Even Silence Has an End is remarkable for its mastery of several classic narrative forms. For starters, it's a tense, psychologically taut prison memoir. Then it becomes a woman-centered critique of Colombia's culture of political violence, as Betancourt is forced to observe, at close quarters, the demented, cocaine-funded movement the FARC has become.

Female guerrillas tell her sorrowful tales of forced "romances" with FARC leaders. The commanders speak of their humble beginnings in Colombian slums — and then boast of a mythical cave where the FARC is said to have hidden millions of dollars in drug profits.

But Even Silence Has an End is also an adventure story as Betancourt repeatedly attempts to escape through the Amazonian rain forest. Sometimes alone, and sometimes with fellow captives, she enters a "labyrinth of chlorophyll" where monkeys migrate on the treetops and red-eyed crocodiles swim in the rivers. The drama of these desperate treks for freedom rivals anything in that other great memoir written by a survivor of a South American tropical prison, Papillon, Henry Charriere's tale of his escape from Devil's Island.

Through it all Betancourt never fails to marvel in the weird beauty of the landscape that surrounds her. She leaves her wet boots to dry in the sun, and they're covered by a swarm of bees that leave them smelling like honey. When she tries the same thing with her underwear, ants devour and carry all the fabric away, one tiny piece of cotton at a time.

But more than anything, Even Silence Has an End is an account of one woman's struggle to avoid the "hibernation of my soul" as the prisoner of men who openly despised her.

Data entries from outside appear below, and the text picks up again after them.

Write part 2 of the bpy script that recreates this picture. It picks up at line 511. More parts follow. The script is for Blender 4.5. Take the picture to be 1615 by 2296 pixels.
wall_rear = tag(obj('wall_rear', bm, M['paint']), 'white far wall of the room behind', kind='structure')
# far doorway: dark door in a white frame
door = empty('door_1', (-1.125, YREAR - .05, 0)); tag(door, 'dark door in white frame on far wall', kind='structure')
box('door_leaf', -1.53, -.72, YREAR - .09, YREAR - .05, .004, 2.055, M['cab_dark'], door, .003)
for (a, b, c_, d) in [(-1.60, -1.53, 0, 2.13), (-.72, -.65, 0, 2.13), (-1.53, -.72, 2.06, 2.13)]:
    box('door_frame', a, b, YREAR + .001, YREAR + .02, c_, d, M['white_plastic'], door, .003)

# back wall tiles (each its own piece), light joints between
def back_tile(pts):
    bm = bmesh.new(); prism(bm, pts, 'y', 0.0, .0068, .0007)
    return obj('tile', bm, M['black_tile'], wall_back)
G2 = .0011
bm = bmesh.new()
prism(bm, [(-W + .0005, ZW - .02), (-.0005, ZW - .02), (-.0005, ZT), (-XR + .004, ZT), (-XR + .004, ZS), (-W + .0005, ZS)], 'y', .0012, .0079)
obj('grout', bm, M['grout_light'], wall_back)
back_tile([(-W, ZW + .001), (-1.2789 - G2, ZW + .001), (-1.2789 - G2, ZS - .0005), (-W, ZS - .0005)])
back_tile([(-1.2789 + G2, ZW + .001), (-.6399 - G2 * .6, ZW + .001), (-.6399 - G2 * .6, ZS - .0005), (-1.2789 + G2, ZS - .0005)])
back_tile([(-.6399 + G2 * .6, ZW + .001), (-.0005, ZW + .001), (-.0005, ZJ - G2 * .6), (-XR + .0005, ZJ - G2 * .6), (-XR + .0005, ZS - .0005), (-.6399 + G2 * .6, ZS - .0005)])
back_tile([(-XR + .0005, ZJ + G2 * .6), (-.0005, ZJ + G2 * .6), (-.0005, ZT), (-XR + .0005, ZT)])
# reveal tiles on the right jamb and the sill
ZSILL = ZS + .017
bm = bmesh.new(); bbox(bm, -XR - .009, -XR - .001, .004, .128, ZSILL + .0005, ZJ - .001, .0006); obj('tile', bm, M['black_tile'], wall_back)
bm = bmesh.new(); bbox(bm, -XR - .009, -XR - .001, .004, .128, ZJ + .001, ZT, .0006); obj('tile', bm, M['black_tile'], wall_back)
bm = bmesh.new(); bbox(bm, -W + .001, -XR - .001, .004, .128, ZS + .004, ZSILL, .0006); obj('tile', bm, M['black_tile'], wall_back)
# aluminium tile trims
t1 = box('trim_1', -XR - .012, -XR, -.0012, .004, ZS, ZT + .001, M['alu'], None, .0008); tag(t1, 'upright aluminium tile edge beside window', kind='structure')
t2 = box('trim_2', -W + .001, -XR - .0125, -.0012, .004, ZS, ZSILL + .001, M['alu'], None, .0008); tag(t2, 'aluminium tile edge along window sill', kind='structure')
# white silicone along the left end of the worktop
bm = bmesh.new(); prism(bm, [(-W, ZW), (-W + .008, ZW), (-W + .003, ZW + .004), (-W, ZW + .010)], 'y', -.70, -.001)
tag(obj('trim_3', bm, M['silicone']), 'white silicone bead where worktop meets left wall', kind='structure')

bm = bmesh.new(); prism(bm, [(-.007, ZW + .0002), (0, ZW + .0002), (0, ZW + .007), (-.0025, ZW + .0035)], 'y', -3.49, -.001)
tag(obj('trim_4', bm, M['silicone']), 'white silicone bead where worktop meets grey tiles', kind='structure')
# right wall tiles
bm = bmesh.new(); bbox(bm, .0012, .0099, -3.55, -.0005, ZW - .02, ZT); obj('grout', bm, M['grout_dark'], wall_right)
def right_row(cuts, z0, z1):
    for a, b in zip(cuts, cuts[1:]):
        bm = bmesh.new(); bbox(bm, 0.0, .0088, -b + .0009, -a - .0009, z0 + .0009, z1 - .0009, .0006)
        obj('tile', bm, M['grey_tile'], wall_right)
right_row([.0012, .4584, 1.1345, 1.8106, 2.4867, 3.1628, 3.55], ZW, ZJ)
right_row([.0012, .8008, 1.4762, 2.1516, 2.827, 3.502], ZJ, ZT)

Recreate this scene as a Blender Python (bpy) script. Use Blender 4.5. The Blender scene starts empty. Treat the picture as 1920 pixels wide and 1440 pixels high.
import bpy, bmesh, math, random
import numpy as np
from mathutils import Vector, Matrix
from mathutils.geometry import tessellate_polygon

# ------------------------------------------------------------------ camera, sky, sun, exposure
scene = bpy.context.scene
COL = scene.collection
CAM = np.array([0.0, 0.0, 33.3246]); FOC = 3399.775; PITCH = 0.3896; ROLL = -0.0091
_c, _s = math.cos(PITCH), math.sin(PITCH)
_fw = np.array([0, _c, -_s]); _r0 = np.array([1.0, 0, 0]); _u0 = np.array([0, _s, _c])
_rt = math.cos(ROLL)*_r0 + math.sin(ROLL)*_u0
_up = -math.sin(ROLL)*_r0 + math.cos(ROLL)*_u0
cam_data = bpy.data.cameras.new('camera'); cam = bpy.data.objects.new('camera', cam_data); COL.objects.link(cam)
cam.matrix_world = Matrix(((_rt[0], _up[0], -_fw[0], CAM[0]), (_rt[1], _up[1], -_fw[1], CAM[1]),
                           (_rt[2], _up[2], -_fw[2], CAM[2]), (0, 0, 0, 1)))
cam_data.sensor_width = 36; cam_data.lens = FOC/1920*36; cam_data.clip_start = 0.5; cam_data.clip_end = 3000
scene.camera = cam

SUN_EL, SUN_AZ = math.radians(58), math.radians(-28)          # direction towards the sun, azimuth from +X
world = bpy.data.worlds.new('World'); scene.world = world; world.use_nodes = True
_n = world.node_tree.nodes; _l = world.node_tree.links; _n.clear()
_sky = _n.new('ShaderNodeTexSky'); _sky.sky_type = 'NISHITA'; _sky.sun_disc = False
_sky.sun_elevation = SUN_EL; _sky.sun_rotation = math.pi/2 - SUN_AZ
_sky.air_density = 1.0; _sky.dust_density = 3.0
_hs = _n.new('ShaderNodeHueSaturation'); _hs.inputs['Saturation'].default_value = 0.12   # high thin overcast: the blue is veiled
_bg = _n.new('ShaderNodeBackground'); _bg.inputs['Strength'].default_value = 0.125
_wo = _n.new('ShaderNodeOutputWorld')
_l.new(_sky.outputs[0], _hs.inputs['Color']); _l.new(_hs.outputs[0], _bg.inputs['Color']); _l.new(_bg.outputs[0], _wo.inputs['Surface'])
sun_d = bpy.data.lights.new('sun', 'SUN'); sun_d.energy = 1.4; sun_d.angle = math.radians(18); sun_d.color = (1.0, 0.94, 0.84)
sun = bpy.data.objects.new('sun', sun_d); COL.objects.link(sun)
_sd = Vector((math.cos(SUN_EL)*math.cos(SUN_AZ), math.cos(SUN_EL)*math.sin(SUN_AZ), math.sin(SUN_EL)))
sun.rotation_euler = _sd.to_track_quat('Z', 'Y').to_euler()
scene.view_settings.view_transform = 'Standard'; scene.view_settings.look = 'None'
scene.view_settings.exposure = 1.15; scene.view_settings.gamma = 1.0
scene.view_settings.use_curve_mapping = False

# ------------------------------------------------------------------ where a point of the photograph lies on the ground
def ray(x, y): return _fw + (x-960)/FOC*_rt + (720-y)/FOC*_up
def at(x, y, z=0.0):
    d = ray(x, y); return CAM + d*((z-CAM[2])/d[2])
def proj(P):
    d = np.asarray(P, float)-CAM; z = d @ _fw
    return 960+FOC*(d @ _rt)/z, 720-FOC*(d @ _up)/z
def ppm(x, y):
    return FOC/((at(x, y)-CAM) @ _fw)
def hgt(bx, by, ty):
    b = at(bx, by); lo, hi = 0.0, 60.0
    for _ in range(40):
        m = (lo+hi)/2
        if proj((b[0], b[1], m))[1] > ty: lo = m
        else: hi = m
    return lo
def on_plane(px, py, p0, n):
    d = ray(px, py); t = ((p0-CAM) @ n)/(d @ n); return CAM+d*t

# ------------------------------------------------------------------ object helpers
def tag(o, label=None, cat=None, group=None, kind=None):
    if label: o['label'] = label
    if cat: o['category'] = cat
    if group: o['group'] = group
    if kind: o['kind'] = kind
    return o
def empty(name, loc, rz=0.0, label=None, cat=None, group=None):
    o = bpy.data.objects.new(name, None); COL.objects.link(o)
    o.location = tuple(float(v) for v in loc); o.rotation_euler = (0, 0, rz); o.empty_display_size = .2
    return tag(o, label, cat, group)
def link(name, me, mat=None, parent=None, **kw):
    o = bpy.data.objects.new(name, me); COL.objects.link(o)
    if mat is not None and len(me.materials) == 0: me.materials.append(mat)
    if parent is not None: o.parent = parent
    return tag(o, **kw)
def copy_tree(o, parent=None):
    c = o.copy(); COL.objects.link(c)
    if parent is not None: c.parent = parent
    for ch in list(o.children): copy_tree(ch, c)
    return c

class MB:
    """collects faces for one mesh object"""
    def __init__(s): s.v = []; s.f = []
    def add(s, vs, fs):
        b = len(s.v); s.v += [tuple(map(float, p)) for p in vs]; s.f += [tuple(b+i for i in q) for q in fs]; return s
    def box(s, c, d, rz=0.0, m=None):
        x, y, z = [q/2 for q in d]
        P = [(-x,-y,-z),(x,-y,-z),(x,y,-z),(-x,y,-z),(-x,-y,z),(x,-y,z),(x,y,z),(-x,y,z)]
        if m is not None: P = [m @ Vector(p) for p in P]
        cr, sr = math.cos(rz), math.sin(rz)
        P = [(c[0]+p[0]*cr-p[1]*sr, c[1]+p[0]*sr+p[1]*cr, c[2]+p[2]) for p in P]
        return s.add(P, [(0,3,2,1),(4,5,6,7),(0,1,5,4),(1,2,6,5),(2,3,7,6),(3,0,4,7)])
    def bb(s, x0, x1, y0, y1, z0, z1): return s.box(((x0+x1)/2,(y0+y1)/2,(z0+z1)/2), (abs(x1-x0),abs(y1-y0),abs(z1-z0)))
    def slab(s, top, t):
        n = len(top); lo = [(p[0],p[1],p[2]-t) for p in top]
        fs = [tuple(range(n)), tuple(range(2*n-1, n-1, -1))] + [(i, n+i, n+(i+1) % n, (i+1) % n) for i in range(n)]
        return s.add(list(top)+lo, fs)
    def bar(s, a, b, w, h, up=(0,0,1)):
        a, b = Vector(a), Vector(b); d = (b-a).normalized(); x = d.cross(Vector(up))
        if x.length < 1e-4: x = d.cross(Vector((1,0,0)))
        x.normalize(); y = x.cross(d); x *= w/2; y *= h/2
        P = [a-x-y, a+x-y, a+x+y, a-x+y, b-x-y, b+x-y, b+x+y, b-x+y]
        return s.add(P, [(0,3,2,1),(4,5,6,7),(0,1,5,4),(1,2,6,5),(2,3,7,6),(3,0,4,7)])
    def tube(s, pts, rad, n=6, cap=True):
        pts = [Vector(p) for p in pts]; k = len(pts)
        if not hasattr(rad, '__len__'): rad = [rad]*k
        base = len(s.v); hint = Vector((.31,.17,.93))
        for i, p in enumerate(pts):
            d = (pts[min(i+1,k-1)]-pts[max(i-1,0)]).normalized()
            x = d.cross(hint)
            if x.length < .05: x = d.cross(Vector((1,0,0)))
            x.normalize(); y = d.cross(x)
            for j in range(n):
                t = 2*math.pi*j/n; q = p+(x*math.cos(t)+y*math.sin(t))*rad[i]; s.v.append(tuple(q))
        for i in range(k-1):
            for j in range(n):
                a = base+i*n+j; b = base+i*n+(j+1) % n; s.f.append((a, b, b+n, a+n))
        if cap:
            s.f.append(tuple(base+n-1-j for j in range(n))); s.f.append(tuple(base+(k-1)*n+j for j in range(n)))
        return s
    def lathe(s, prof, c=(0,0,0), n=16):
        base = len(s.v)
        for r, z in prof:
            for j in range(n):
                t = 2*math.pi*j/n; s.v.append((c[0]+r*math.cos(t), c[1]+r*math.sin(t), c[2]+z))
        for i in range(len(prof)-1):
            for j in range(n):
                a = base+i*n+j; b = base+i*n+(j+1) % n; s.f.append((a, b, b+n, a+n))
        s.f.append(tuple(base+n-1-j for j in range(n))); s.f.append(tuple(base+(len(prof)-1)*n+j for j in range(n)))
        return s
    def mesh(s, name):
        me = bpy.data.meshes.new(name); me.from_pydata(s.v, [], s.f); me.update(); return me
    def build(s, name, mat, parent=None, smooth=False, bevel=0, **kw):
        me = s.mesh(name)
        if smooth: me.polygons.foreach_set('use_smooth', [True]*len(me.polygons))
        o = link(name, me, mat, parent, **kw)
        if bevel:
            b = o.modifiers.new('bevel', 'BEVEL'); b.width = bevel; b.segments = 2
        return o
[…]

Against all odds, Betancourt leaves the jungle with the same principles with which she entered it: above all, a deep belief in compassion and human justice.

"Having lost my freedom and, with it, everything that mattered to me... I still had the most important freedom of all," she writes. "That was the freedom to choose the kind of person I wanted to be."

Were it not for the continuing controversy surrounding its author, Even Silence Has an End would likely be celebrated as one of the greatest Latin American memoirs ever written, a distinction it thoroughly deserves.

This July, however, two years after her rescue by the Colombian army — in an operation recounted breathlessly at the end of her book — Betancourt announced she would seek millions in compensation and damages from the Colombian government for failing to protect her during her 2002 presidential campaign.

Betancourt did that because holding the government accountable is the right thing to do. But to most Colombians this looked like a greedy and ungrateful act, and it effectively ended her political career.

Being stubborn and frank made Betancourt a resilient hostage and compelling witness to her own ordeal. Those same qualities, unfortunately, also make her a lousy politician.